→ Written exercise
Keep only the lines from the top of the listing through the one with "rnd = random.Random(7)", and reproduce them unaltered.
+ + +
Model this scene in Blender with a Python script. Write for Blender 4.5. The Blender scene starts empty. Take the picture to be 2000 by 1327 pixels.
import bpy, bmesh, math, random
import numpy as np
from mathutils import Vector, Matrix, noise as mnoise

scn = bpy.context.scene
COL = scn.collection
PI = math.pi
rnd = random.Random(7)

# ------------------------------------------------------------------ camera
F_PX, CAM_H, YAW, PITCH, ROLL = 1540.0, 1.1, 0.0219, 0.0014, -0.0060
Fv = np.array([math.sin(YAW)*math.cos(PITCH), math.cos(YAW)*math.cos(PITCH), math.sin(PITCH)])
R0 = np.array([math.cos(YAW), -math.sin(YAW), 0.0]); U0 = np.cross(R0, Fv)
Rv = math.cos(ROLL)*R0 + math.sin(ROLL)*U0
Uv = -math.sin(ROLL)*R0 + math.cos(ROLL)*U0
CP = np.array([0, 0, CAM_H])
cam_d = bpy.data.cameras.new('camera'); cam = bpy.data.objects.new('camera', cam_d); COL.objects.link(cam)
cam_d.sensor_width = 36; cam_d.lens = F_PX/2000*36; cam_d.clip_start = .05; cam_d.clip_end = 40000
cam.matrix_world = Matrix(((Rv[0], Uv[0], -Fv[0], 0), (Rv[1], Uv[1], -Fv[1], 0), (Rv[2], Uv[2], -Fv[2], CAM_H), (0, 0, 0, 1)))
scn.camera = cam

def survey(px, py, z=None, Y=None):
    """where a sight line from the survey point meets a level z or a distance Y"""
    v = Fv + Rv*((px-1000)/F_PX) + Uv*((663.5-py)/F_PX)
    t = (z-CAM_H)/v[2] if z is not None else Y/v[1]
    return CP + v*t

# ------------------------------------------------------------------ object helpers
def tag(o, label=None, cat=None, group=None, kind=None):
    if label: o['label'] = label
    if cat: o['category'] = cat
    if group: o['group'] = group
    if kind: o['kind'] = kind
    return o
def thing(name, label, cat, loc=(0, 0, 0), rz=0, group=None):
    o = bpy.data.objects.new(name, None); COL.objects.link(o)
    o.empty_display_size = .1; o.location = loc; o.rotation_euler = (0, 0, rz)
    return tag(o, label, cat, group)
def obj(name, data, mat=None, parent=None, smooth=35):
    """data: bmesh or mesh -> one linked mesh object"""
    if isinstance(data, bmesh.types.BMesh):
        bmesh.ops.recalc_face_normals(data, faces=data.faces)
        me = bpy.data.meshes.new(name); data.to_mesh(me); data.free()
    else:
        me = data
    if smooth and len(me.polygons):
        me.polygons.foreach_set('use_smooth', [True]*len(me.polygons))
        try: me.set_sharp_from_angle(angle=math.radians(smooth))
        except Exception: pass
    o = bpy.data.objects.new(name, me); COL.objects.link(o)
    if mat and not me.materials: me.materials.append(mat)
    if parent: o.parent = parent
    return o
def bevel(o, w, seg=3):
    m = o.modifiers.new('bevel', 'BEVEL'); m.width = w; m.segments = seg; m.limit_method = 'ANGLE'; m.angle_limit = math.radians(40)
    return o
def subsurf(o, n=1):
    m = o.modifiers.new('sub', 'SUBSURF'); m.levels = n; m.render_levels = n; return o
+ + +
→ Task result
Model this scene in Blender with a Python script. Write for Blender 4.5. The Blender scene starts empty. Take the picture to be 2000 by 1327 pixels.
import bpy, bmesh, math, random
import numpy as np
from mathutils import Vector, Matrix, noise as mnoise

scn = bpy.context.scene
COL = scn.collection
PI = math.pi
rnd = random.Random(7)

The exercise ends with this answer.